There will be plenty to celebrate this month at the International Conference in Cancun, Mexico, which sold out in July. With 5,000 hairdressers planning to attend, it will be the largest conference in the company’s history. Already, plans are underway to celebrate Shami’s 50 years in the beauty industry with a runway show that will offer a look at five decades of hairstyling trends. Meanwhile, Farouk Systems creative artists and artistic directors will unveil their latest trend collection for the first time, bringing the top industry trends in cut and color from Europe and introducing the next must-have looks and cutting-edge techniques.
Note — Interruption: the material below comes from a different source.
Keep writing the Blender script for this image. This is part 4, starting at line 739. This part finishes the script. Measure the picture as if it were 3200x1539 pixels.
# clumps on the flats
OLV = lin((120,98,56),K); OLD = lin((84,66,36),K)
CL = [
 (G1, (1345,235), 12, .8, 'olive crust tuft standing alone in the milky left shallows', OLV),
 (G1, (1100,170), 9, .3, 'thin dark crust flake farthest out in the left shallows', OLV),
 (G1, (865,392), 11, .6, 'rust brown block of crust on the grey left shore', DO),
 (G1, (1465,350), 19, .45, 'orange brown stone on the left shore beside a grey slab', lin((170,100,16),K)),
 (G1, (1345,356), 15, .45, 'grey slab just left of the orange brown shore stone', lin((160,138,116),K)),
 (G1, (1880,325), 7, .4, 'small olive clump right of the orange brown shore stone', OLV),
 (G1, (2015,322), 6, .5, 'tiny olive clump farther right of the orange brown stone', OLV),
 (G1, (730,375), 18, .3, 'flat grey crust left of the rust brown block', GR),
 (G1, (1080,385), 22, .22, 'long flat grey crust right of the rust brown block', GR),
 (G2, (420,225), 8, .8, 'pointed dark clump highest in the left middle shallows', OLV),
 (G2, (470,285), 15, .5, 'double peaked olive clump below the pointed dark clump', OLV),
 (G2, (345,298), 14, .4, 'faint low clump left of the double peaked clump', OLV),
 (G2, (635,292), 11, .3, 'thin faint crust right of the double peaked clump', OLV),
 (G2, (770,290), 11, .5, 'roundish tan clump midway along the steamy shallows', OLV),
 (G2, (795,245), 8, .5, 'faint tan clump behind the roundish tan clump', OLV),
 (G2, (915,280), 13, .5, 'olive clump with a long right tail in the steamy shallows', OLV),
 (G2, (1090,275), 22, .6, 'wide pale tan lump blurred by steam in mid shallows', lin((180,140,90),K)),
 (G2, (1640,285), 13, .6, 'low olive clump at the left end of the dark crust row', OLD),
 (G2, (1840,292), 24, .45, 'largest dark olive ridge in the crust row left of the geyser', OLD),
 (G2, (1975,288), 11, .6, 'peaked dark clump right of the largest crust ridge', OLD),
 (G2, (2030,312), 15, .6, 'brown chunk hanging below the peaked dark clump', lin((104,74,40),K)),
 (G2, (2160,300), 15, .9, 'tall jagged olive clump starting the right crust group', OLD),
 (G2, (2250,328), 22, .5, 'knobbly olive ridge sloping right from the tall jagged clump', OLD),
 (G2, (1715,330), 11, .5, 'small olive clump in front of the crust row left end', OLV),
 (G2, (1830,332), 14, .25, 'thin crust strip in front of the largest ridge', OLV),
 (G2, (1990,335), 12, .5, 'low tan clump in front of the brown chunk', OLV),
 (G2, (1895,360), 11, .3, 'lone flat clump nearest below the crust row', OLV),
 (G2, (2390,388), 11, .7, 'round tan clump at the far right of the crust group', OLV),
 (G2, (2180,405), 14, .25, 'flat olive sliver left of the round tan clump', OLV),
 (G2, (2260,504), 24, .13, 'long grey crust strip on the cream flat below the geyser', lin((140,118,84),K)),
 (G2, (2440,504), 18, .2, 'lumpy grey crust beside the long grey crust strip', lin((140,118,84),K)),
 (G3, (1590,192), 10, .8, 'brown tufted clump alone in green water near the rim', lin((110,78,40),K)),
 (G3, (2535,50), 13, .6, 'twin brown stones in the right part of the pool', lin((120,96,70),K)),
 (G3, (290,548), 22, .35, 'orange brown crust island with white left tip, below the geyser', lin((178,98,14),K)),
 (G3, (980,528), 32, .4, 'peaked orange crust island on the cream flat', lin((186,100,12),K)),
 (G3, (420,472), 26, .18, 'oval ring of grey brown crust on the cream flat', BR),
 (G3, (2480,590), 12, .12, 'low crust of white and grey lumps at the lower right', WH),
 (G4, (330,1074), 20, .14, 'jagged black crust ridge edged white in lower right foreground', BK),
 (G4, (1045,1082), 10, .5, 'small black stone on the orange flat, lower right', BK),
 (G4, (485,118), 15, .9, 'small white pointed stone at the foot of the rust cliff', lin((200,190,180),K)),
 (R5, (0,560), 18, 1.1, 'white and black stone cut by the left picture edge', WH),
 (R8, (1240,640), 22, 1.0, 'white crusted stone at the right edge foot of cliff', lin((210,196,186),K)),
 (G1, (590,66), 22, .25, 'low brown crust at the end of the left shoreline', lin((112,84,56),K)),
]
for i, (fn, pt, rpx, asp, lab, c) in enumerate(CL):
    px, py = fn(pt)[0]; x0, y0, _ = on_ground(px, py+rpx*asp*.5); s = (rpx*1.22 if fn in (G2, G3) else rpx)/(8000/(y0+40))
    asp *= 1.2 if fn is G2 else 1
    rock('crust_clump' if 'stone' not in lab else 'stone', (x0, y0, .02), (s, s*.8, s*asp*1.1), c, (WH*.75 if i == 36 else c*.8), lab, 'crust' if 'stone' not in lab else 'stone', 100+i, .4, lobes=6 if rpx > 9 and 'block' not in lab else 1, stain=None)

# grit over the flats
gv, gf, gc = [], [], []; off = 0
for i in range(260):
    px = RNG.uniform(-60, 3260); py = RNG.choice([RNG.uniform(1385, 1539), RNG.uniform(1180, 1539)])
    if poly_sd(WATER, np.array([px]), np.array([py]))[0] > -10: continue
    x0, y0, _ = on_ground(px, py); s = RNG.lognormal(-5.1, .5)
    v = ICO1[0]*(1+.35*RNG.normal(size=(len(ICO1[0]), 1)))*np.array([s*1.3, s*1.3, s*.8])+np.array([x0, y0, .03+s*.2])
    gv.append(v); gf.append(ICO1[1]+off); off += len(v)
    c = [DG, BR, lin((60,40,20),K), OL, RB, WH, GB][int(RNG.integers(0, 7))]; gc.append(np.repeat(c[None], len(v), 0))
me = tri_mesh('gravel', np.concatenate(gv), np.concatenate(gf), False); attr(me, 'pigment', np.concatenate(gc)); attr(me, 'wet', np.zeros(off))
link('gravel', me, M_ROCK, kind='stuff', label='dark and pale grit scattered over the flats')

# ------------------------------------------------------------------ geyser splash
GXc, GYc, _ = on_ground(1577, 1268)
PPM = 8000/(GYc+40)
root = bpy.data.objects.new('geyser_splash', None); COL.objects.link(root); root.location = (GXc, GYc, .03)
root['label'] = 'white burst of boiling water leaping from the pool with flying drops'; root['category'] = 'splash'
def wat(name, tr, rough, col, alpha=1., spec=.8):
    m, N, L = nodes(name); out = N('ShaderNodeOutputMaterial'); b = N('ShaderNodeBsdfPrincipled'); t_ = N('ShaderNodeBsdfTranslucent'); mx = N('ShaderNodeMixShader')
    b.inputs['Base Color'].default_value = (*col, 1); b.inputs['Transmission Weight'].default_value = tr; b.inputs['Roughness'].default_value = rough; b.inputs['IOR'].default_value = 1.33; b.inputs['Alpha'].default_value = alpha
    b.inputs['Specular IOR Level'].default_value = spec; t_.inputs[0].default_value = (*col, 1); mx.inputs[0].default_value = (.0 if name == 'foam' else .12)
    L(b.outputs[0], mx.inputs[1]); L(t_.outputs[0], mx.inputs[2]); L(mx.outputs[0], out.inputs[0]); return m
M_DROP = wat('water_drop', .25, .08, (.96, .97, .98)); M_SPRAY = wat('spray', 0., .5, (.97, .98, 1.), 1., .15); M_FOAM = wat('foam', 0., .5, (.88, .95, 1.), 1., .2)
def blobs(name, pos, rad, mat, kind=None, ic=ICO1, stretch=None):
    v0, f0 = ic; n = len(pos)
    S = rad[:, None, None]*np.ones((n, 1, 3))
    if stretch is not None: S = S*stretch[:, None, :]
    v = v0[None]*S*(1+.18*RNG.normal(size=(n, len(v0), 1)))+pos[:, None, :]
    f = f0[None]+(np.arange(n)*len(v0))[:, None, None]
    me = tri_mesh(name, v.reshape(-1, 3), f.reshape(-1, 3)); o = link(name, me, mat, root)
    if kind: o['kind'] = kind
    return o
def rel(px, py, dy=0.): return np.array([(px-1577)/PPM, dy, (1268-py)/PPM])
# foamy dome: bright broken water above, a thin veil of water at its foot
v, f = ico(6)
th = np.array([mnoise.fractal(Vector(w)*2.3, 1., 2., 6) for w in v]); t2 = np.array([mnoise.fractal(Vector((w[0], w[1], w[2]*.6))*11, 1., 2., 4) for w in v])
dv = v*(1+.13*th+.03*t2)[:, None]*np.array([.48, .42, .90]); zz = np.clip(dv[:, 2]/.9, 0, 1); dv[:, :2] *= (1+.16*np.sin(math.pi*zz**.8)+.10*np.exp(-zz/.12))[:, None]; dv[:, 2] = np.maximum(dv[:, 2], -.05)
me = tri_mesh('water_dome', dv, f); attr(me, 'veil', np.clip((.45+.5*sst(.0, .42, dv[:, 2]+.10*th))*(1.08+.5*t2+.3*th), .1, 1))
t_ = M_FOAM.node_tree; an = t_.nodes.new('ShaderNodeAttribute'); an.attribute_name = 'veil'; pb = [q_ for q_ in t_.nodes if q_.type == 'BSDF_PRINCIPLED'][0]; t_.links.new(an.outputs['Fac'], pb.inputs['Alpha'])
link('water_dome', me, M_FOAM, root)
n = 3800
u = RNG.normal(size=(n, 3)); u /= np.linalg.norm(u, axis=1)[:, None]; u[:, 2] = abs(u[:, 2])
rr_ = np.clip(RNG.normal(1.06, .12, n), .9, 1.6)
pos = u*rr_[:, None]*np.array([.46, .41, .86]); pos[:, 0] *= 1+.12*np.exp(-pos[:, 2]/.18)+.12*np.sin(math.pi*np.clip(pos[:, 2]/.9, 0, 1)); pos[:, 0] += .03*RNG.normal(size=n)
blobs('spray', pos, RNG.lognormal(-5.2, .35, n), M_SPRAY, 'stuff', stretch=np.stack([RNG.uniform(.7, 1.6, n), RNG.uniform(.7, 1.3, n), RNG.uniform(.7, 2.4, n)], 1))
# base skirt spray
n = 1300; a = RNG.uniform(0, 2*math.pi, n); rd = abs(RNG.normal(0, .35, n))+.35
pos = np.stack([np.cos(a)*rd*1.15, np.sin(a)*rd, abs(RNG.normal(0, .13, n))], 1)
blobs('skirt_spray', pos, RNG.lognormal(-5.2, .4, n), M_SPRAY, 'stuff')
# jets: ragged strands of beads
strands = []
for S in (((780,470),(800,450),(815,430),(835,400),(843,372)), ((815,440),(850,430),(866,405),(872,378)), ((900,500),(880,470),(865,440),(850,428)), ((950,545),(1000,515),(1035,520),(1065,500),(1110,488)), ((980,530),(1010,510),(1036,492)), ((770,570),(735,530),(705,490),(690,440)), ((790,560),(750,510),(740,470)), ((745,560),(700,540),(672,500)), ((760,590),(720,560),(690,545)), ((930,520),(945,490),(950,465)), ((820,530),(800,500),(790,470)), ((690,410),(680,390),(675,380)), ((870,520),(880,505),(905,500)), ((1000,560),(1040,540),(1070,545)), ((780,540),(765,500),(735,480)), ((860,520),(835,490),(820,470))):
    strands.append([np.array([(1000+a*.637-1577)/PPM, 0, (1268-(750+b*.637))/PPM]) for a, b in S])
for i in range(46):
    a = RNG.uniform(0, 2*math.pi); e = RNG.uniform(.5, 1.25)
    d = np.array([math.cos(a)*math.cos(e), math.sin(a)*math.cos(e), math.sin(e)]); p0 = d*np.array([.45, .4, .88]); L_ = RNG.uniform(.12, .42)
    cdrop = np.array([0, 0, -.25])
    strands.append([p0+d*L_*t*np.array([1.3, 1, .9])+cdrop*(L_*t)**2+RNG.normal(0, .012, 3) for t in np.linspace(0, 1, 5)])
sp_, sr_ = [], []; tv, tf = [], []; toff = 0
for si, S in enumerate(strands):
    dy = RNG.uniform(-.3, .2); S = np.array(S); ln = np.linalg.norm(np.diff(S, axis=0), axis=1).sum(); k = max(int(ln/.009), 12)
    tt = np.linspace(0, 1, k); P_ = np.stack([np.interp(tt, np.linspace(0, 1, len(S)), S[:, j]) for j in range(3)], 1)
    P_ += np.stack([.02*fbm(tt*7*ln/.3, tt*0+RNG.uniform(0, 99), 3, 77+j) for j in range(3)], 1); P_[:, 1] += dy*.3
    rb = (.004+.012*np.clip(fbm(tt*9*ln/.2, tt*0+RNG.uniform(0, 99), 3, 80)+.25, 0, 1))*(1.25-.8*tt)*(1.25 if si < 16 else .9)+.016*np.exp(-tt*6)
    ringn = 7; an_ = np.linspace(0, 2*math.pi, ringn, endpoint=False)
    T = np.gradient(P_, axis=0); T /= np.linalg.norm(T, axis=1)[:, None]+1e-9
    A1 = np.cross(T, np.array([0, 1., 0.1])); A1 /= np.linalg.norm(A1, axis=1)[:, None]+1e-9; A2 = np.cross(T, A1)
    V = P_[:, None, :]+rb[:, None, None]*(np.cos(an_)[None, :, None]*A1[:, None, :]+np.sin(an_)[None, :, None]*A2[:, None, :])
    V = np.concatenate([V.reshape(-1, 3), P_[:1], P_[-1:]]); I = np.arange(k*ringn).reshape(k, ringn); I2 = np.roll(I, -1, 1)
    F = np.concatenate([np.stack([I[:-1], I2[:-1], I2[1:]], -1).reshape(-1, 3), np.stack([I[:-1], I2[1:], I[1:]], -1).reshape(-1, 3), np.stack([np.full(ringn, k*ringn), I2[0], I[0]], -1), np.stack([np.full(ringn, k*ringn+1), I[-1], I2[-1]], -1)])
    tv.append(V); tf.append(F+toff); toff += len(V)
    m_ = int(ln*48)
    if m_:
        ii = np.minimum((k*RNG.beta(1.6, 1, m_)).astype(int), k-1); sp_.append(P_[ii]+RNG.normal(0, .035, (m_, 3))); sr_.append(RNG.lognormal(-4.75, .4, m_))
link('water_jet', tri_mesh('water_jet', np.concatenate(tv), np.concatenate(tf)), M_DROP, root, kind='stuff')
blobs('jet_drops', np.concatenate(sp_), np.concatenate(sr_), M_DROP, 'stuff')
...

Also on tap: musical performances by rapper Flo Rida and Dutch recording artist Natalie La Rose.

—Marianne Dougherty

Things You Might Not Know about Farouk Shami

1 He was born in Beit Ur al-Tahta, a small farming village between Jerusalem and Ramallah.

2 He attended a Quaker school in Ramallah.

3 Three of his eight siblings and two cousins were killed by a bomb that exploded near his childhood home.

4 He ran for governor of Texas in 2010.

5 He interviewed at 25 salons before he was hired as a hairdresser.

6 He named his first salon in Lafayette, Louisiana, Le Salon Farouk.

7 Hair Color USA named him Innovative Colorist of the Decade in 1990 for his invention and patent of the first ammonia-free highlighting system.

8 His company’s mission and his personal motto is “Environment, Education and Ethics.”

9 He appeared on The Celebrity Apprentice in 2011.

10 His favorite color is red because he believes it gives off positive energy. Hence, the red cowboy boots he sports. Oh, and his company’s logo is red.

11 He collaborated with NASA scientists to create CHI, a line of blow-dryers that emitted less EMFs than others on the market at the time.

12 He became fascinated by color when, as a child, he helped his mother dye straw and silk threads for her weaving.

13 More than half of the senior-level positions in his company are held by women.

14 He worked for Framesi as a guest hair artist in the early 1980s, which is how he met his mentor, the “father of hair color,” Sam Lapin.

15 He was a good friend of Paul Mitchell, who stayed at his home when he was in Houston and advised him to start his own color company.